Briscoe primed for Ford GT Bathurst run

Ryan Briscoe following his Ford Performance Center simulator run ahead of the Bathurst demo

Australian sportscar star Ryan Briscoe is set to complete a demonstration run of the Ford GT during Bathurst 1000 weekend having logged a test session in the simulator at the Ford Performance Tech Center in preparation.

Briscoe, and co-driver Richard Westbrook scored the first race win for the Ford GT program in 2016, and the duo are locked in a tense fight with Corvette Racing’s Antonio Garcia and Jan Magnussen for this year’s IMSA GT Le Mans class championship.

The 37-year-old won seven IndyCar races for Team Penske prior to his switch to sportscars with Chip Ganassi Racing.

The Sydney native is eager to return to Bathurst, five years after the last of his five appearances as a guest driver in the Great Race.

“I am really excited – it’s such a magical place,” Briscoe told

“You rate it up there with places like Indianapolis and it’s just a really special place to go, especially over the weekend of the Bathurst 1000. 

“That’s what any die-hard Australian race fan lives and breathes for.

“I’m pretty proud to be able to show off the car.

“It’s such a rare car and people get excited when they see it for the first time.

“We’ve been having a lot of fun racing it and to take it around Bathurst is a driver’s dream.”

Briscoe was happy to turn laps in the simulator, a key component of the four-year old Ford Performance Tech Center.

Ford’s simulator features 400-pound modular ‘bucks’ that allow drivers to sit in an exact replica of the GT, Ford’s NASCAR entries, and production versions of the Mustang and Focus.

Ford’s state-of-the-art simulator

“The nice thing about being in the buck is everything is the same as the real car,” Briscoe remarked.

“We’ve got the same steering wheel and controls, and even things like the same blind spot in the A-pillar that’s exactly where you want to be looking!

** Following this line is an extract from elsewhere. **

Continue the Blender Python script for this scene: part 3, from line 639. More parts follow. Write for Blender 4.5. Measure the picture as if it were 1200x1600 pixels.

“Simulators started out as a great tool for drivers to learn tracks, but now they have become a great substitute for being at a race track.

“You can get so much more done. You can run through so many more changes in a day and get so much information.

“It’s still in the development stage where you still want to verify a bunch of stuff on the racetrack, but they are an incredible piece of machinery and you can get in there and feel like you are in the real thing.

“It was nice to get a taste of how the GT going to feel and take steps to make sure we get the set-up right – and it was an excuse for me to get into the simulator to drive Bathurst.”

Briscoe admitted that he still has the desire to compete in the Bathurst 1000 again, but said it’s a difficult task for a driver committed to an overseas championship.

“I’d love to do the Bathurst 1000 again but they’ve sort of made it difficult for co-drivers who are racing outside of Australia,” he noted.

“To do Bathurst, you really have to do the triple enduro thing. 

“The last time I did it in 2013, I was racing in IMSA at the same time that year and it was such a commitment flying back and forth.

“You have races either side of races, down there or up here, and if you’re running for a championship, you just run yourself into the ground and you also don’t give them (the Australian team) your best either.”